**Dataset extract**:
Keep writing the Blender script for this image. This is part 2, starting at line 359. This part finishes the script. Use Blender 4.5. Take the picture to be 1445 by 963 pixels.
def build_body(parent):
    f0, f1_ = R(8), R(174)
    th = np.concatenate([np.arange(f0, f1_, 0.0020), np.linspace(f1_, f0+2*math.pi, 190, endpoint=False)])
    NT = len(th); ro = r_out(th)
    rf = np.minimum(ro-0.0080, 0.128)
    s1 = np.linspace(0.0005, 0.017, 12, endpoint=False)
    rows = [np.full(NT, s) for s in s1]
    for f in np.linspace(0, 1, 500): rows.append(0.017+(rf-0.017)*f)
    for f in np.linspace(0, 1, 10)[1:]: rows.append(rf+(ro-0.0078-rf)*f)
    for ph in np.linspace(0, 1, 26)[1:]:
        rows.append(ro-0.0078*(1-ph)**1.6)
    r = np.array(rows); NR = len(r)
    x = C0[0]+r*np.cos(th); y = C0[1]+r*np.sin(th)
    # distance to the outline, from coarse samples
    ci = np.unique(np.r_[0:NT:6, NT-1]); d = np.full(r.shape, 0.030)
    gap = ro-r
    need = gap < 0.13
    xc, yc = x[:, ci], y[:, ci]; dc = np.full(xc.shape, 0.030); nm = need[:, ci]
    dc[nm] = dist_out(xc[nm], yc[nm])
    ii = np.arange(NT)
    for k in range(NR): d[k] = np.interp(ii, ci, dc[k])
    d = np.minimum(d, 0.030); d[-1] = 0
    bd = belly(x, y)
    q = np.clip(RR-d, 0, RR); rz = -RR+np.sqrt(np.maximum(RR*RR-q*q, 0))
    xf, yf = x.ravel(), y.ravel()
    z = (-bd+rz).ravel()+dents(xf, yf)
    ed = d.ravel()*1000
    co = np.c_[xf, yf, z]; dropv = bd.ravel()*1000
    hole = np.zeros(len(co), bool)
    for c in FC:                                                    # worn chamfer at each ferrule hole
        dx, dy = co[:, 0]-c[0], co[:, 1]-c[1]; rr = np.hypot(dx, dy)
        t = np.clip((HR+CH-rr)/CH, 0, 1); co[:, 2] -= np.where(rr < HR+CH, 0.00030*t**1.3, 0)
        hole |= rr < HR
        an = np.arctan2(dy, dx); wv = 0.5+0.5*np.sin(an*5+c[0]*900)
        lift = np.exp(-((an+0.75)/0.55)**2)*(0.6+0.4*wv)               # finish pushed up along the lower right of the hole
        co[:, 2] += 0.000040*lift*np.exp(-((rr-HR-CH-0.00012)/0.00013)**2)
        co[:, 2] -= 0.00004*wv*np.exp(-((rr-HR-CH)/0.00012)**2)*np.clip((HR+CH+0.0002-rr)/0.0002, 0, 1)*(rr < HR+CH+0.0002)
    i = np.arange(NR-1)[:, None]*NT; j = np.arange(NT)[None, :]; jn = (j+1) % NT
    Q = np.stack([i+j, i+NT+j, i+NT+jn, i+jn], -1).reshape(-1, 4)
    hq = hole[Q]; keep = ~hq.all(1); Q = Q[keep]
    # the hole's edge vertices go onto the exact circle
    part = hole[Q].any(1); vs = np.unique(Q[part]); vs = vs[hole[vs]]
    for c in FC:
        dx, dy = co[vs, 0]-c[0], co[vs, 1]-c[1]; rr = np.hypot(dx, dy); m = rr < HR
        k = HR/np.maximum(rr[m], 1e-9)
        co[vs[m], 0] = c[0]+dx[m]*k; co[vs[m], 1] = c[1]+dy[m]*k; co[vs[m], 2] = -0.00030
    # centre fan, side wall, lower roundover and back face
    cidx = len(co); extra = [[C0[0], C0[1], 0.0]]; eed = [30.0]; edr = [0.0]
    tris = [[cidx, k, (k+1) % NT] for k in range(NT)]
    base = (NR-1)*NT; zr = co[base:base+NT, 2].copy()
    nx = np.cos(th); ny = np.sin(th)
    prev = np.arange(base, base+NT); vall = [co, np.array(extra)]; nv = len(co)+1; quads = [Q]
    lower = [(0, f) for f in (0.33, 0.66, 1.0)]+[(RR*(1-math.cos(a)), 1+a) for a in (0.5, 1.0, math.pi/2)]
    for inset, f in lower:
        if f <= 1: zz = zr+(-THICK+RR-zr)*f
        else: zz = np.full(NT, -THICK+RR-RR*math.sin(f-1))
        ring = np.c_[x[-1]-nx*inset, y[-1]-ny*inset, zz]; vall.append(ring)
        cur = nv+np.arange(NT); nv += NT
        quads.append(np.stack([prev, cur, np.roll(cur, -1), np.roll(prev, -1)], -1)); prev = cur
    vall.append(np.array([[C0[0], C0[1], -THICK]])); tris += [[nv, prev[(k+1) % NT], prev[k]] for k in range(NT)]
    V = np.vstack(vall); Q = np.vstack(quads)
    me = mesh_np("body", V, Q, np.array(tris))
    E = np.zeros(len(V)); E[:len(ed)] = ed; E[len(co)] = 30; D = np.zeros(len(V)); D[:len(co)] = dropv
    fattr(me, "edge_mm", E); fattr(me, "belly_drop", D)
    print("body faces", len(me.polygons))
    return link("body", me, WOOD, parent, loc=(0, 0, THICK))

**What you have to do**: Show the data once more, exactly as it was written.

**Result for this task**:
Keep writing the Blender script for this image. This is part 2, starting at line 359. This part finishes the script. Use Blender 4.5. Take the picture to be 1445 by 963 pixels.
def build_body(parent):
    f0, f1_ = R(8), R(174)
    th = np.concatenate([np.arange(f0, f1_, 0.0020), np.linspace(f1_, f0+2*math.pi, 190, endpoint=False)])
    NT = len(th); ro = r_out(th)
    rf = np.minimum(ro-0.0080, 0.128)
    s1 = np.linspace(0.0005, 0.017, 12, endpoint=False)
    rows = [np.full(NT, s) for s in s1]
    for f in np.linspace(0, 1, 500): rows.append(0.017+(rf-0.017)*f)
    for f in np.linspace(0, 1, 10)[1:]: rows.append(rf+(ro-0.0078-rf)*f)
    for ph in np.linspace(0, 1, 26)[1:]:
        rows.append(ro-0.0078*(1-ph)**1.6)
    r = np.array(rows); NR = len(r)
    x = C0[0]+r*np.cos(th); y = C0[1]+r*np.sin(th)
    # distance to the outline, from coarse samples
    ci = np.unique(np.r_[0:NT:6, NT-1]); d = np.full(r.shape, 0.030)
    gap = ro-r
    need = gap < 0.13
    xc, yc = x[:, ci], y[:, ci]; dc = np.full(xc.shape, 0.030); nm = need[:, ci]
    dc[nm] = dist_out(xc[nm], yc[nm])
    ii = np.arange(NT)
    for k in range(NR): d[k] = np.interp(ii, ci, dc[k])
    d = np.minimum(d, 0.030); d[-1] = 0
    bd = belly(x, y)
    q = np.clip(RR-d, 0, RR); rz = -RR+np.sqrt(np.maximum(RR*RR-q*q, 0))
    xf, yf = x.ravel(), y.ravel()
    z = (-bd+rz).ravel()+dents(xf, yf)
    ed = d.ravel()*1000
    co = np.c_[xf, yf, z]; dropv = bd.ravel()*1000
    hole = np.zeros(len(co), bool)
    for c in FC:                                                    # worn chamfer at each ferrule hole
        dx, dy = co[:, 0]-c[0], co[:, 1]-c[1]; rr = np.hypot(dx, dy)
        t = np.clip((HR+CH-rr)/CH, 0, 1); co[:, 2] -= np.where(rr < HR+CH, 0.00030*t**1.3, 0)
        hole |= rr < HR
        an = np.arctan2(dy, dx); wv = 0.5+0.5*np.sin(an*5+c[0]*900)
        lift = np.exp(-((an+0.75)/0.55)**2)*(0.6+0.4*wv)               # finish pushed up along the lower right of the hole
        co[:, 2] += 0.000040*lift*np.exp(-((rr-HR-CH-0.00012)/0.00013)**2)
        co[:, 2] -= 0.00004*wv*np.exp(-((rr-HR-CH)/0.00012)**2)*np.clip((HR+CH+0.0002-rr)/0.0002, 0, 1)*(rr < HR+CH+0.0002)
    i = np.arange(NR-1)[:, None]*NT; j = np.arange(NT)[None, :]; jn = (j+1) % NT
    Q = np.stack([i+j, i+NT+j, i+NT+jn, i+jn], -1).reshape(-1, 4)
    hq = hole[Q]; keep = ~hq.all(1); Q = Q[keep]
    # the hole's edge vertices go onto the exact circle
    part = hole[Q].any(1); vs = np.unique(Q[part]); vs = vs[hole[vs]]
    for c in FC:
        dx, dy = co[vs, 0]-c[0], co[vs, 1]-c[1]; rr = np.hypot(dx, dy); m = rr < HR
        k = HR/np.maximum(rr[m], 1e-9)
        co[vs[m], 0] = c[0]+dx[m]*k; co[vs[m], 1] = c[1]+dy[m]*k; co[vs[m], 2] = -0.00030
    # centre fan, side wall, lower roundover and back face
    cidx = len(co); extra = [[C0[0], C0[1], 0.0]]; eed = [30.0]; edr = [0.0]
    tris = [[cidx, k, (k+1) % NT] for k in range(NT)]
    base = (NR-1)*NT; zr = co[base:base+NT, 2].copy()
    nx = np.cos(th); ny = np.sin(th)
    prev = np.arange(base, base+NT); vall = [co, np.array(extra)]; nv = len(co)+1; quads = [Q]
    lower = [(0, f) for f in (0.33, 0.66, 1.0)]+[(RR*(1-math.cos(a)), 1+a) for a in (0.5, 1.0, math.pi/2)]
    for inset, f in lower:
        if f <= 1: zz = zr+(-THICK+RR-zr)*f
        else: zz = np.full(NT, -THICK+RR-RR*math.sin(f-1))
        ring = np.c_[x[-1]-nx*inset, y[-1]-ny*inset, zz]; vall.append(ring)
        cur = nv+np.arange(NT); nv += NT
        quads.append(np.stack([prev, cur, np.roll(cur, -1), np.roll(prev, -1)], -1)); prev = cur
    vall.append(np.array([[C0[0], C0[1], -THICK]])); tris += [[nv, prev[(k+1) % NT], prev[k]] for k in range(NT)]
    V = np.vstack(vall); Q = np.vstack(quads)
    me = mesh_np("body", V, Q, np.array(tris))
    E = np.zeros(len(V)); E[:len(ed)] = ed; E[len(co)] = 30; D = np.zeros(len(V)); D[:len(co)] = dropv
    fattr(me, "edge_mm", E); fattr(me, "belly_drop", D)
    print("body faces", len(me.polygons))
    return link("body", me, WOOD, parent, loc=(0, 0, THICK))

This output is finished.